Fuzz: I was reading an issue of Scientific American (that hs gave to me :D ) and there was an examination of how when you spend a lot of time thinking about a problem, then when you 'idle', especially when you sleep, the brain keeps pondering, tries to come up with solutions, though the conscious side doesn't exactly realize. I think this is what happens with scientists like you say. They *have* to put in the long hours of work, but the answer will come from the conditioned subconscious.
This is why I tape the comics to the wall when they're in their preliminary stage. Because I look at them constantly and suddenly small changes and fixes come to me.

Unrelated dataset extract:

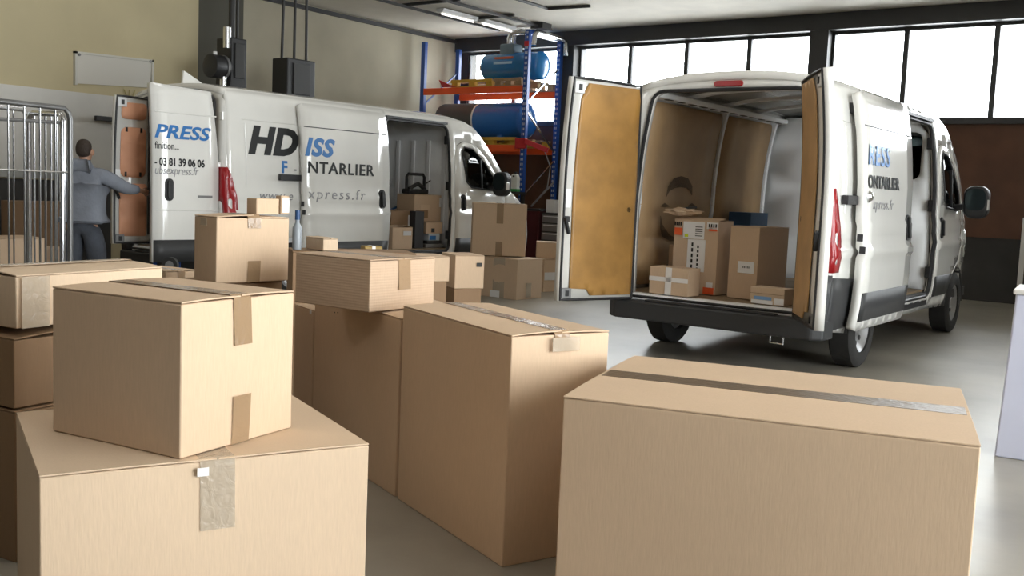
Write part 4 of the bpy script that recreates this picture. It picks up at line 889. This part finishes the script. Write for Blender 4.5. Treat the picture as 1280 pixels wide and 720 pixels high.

About nerd self-actualization. I don't think there are many humans in this world that can sustain themselves on the extra-extracurricular just with a computer and pieces of paper. I've tried, at least, and it didn't work for me. Long bouts of shallow depressions may follow due to lack of meaningful human interaction. Even us nerds like friends, right? And don't we also want some compassion and understanding once in a while? These things are very elusive and even harder to come by when the one seeking has hidden themselves very deeply inside themselves.
Nice. I really liked the ''pop art relationships that lead nowhere'' bit. I seem to be starting to get pulled into them too.